Your instructions:
Every line of the material below should be repeated exactly.

##### Information provided #####

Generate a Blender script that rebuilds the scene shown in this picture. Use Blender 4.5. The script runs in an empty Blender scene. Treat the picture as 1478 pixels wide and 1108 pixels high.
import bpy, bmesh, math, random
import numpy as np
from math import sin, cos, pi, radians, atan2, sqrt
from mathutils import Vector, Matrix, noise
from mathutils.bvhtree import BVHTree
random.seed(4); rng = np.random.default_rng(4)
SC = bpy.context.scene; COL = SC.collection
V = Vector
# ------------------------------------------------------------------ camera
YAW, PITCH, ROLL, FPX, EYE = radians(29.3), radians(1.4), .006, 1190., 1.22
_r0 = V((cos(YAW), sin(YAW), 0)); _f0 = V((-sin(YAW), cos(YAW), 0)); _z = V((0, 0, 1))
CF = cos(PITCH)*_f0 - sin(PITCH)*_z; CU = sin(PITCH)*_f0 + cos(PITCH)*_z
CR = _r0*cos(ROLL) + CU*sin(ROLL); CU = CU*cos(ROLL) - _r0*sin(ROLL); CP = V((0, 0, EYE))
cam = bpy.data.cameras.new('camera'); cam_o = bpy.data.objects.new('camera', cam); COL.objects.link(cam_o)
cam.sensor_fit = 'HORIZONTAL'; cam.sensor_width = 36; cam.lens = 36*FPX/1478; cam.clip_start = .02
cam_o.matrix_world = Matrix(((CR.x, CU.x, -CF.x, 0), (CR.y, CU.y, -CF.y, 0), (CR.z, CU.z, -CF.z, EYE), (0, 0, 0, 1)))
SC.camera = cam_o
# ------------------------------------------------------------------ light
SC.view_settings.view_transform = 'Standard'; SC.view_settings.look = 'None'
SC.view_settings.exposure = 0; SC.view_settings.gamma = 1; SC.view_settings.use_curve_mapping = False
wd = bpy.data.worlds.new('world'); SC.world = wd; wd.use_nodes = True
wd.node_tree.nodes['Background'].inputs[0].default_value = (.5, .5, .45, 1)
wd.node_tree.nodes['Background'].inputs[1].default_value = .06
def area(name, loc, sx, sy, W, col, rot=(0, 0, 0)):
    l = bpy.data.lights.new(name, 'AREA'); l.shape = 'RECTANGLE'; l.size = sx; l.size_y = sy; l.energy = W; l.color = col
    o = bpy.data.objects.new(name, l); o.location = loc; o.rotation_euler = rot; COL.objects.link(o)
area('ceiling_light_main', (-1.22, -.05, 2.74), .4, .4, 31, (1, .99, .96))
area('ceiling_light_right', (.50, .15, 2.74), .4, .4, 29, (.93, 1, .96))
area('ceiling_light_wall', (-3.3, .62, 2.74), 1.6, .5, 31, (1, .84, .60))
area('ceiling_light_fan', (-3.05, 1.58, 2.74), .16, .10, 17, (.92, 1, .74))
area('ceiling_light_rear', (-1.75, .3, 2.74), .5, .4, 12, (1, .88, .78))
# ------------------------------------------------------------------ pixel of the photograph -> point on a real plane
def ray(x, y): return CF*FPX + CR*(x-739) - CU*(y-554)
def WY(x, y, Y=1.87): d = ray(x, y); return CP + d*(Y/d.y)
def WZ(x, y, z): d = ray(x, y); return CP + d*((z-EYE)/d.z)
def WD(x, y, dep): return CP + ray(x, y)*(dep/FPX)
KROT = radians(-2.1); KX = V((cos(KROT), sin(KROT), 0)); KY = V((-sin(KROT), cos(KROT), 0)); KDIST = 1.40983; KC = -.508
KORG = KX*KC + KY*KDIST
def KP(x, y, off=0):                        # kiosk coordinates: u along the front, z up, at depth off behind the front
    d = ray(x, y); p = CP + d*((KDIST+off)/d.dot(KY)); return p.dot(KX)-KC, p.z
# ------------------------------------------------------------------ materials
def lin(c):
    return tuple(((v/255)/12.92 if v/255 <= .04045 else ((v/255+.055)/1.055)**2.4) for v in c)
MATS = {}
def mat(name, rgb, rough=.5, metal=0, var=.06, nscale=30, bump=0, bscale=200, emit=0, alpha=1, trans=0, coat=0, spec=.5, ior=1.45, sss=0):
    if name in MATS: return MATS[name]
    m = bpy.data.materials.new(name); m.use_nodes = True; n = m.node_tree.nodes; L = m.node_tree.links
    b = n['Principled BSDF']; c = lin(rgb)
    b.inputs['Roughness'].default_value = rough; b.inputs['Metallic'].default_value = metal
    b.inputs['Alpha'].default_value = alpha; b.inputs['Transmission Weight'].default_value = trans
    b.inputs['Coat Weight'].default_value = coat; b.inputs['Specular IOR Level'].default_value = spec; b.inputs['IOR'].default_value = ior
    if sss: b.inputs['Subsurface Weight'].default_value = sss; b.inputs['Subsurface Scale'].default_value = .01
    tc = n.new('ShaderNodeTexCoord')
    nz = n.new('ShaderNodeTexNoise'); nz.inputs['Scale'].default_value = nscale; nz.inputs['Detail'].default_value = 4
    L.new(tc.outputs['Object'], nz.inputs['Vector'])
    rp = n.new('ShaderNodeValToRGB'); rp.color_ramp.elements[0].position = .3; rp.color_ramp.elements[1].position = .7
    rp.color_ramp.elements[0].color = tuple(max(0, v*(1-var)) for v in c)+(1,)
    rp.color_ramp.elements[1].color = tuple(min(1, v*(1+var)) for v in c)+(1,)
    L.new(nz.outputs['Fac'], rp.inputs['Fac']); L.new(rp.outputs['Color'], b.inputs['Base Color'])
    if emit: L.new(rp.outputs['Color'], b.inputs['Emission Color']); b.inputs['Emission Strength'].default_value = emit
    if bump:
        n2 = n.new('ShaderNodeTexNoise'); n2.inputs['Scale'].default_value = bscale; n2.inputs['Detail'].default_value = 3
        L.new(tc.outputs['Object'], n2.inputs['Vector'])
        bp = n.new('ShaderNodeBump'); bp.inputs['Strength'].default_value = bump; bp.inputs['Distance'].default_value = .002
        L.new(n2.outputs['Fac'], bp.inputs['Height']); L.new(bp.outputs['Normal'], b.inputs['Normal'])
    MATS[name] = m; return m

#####

Expected output:
Generate a Blender script that rebuilds the scene shown in this picture. Use Blender 4.5. The script runs in an empty Blender scene. Treat the picture as 1478 pixels wide and 1108 pixels high.
import bpy, bmesh, math, random
import numpy as np
from math import sin, cos, pi, radians, atan2, sqrt
from mathutils import Vector, Matrix, noise
from mathutils.bvhtree import BVHTree
random.seed(4); rng = np.random.default_rng(4)
SC = bpy.context.scene; COL = SC.collection
V = Vector
# ------------------------------------------------------------------ camera
YAW, PITCH, ROLL, FPX, EYE = radians(29.3), radians(1.4), .006, 1190., 1.22
_r0 = V((cos(YAW), sin(YAW), 0)); _f0 = V((-sin(YAW), cos(YAW), 0)); _z = V((0, 0, 1))
CF = cos(PITCH)*_f0 - sin(PITCH)*_z; CU = sin(PITCH)*_f0 + cos(PITCH)*_z
CR = _r0*cos(ROLL) + CU*sin(ROLL); CU = CU*cos(ROLL) - _r0*sin(ROLL); CP = V((0, 0, EYE))
cam = bpy.data.cameras.new('camera'); cam_o = bpy.data.objects.new('camera', cam); COL.objects.link(cam_o)
cam.sensor_fit = 'HORIZONTAL'; cam.sensor_width = 36; cam.lens = 36*FPX/1478; cam.clip_start = .02
cam_o.matrix_world = Matrix(((CR.x, CU.x, -CF.x, 0), (CR.y, CU.y, -CF.y, 0), (CR.z, CU.z, -CF.z, EYE), (0, 0, 0, 1)))
SC.camera = cam_o
# ------------------------------------------------------------------ light
SC.view_settings.view_transform = 'Standard'; SC.view_settings.look = 'None'
SC.view_settings.exposure = 0; SC.view_settings.gamma = 1; SC.view_settings.use_curve_mapping = False
wd = bpy.data.worlds.new('world'); SC.world = wd; wd.use_nodes = True
wd.node_tree.nodes['Background'].inputs[0].default_value = (.5, .5, .45, 1)
wd.node_tree.nodes['Background'].inputs[1].default_value = .06
def area(name, loc, sx, sy, W, col, rot=(0, 0, 0)):
    l = bpy.data.lights.new(name, 'AREA'); l.shape = 'RECTANGLE'; l.size = sx; l.size_y = sy; l.energy = W; l.color = col
    o = bpy.data.objects.new(name, l); o.location = loc; o.rotation_euler = rot; COL.objects.link(o)
area('ceiling_light_main', (-1.22, -.05, 2.74), .4, .4, 31, (1, .99, .96))
area('ceiling_light_right', (.50, .15, 2.74), .4, .4, 29, (.93, 1, .96))
area('ceiling_light_wall', (-3.3, .62, 2.74), 1.6, .5, 31, (1, .84, .60))
area('ceiling_light_fan', (-3.05, 1.58, 2.74), .16, .10, 17, (.92, 1, .74))
area('ceiling_light_rear', (-1.75, .3, 2.74), .5, .4, 12, (1, .88, .78))
# ------------------------------------------------------------------ pixel of the photograph -> point on a real plane
def ray(x, y): return CF*FPX + CR*(x-739) - CU*(y-554)
def WY(x, y, Y=1.87): d = ray(x, y); return CP + d*(Y/d.y)
def WZ(x, y, z): d = ray(x, y); return CP + d*((z-EYE)/d.z)
def WD(x, y, dep): return CP + ray(x, y)*(dep/FPX)
KROT = radians(-2.1); KX = V((cos(KROT), sin(KROT), 0)); KY = V((-sin(KROT), cos(KROT), 0)); KDIST = 1.40983; KC = -.508
KORG = KX*KC + KY*KDIST
def KP(x, y, off=0):                        # kiosk coordinates: u along the front, z up, at depth off behind the front
    d = ray(x, y); p = CP + d*((KDIST+off)/d.dot(KY)); return p.dot(KX)-KC, p.z
# ------------------------------------------------------------------ materials
def lin(c):
    return tuple(((v/255)/12.92 if v/255 <= .04045 else ((v/255+.055)/1.055)**2.4) for v in c)
MATS = {}
def mat(name, rgb, rough=.5, metal=0, var=.06, nscale=30, bump=0, bscale=200, emit=0, alpha=1, trans=0, coat=0, spec=.5, ior=1.45, sss=0):
    if name in MATS: return MATS[name]
    m = bpy.data.materials.new(name); m.use_nodes = True; n = m.node_tree.nodes; L = m.node_tree.links
    b = n['Principled BSDF']; c = lin(rgb)
    b.inputs['Roughness'].default_value = rough; b.inputs['Metallic'].default_value = metal
    b.inputs['Alpha'].default_value = alpha; b.inputs['Transmission Weight'].default_value = trans
    b.inputs['Coat Weight'].default_value = coat; b.inputs['Specular IOR Level'].default_value = spec; b.inputs['IOR'].default_value = ior
    if sss: b.inputs['Subsurface Weight'].default_value = sss; b.inputs['Subsurface Scale'].default_value = .01
    tc = n.new('ShaderNodeTexCoord')
    nz = n.new('ShaderNodeTexNoise'); nz.inputs['Scale'].default_value = nscale; nz.inputs['Detail'].default_value = 4
    L.new(tc.outputs['Object'], nz.inputs['Vector'])
    rp = n.new('ShaderNodeValToRGB'); rp.color_ramp.elements[0].position = .3; rp.color_ramp.elements[1].position = .7
    rp.color_ramp.elements[0].color = tuple(max(0, v*(1-var)) for v in c)+(1,)
    rp.color_ramp.elements[1].color = tuple(min(1, v*(1+var)) for v in c)+(1,)
    L.new(nz.outputs['Fac'], rp.inputs['Fac']); L.new(rp.outputs['Color'], b.inputs['Base Color'])
    if emit: L.new(rp.outputs['Color'], b.inputs['Emission Color']); b.inputs['Emission Strength'].default_value = emit
    if bump:
        n2 = n.new('ShaderNodeTexNoise'); n2.inputs['Scale'].default_value = bscale; n2.inputs['Detail'].default_value = 3
        L.new(tc.outputs['Object'], n2.inputs['Vector'])
        bp = n.new('ShaderNodeBump'); bp.inputs['Strength'].default_value = bump; bp.inputs['Distance'].default_value = .002
        L.new(n2.outputs['Fac'], bp.inputs['Height']); L.new(bp.outputs['Normal'], b.inputs['Normal'])
    MATS[name] = m; return m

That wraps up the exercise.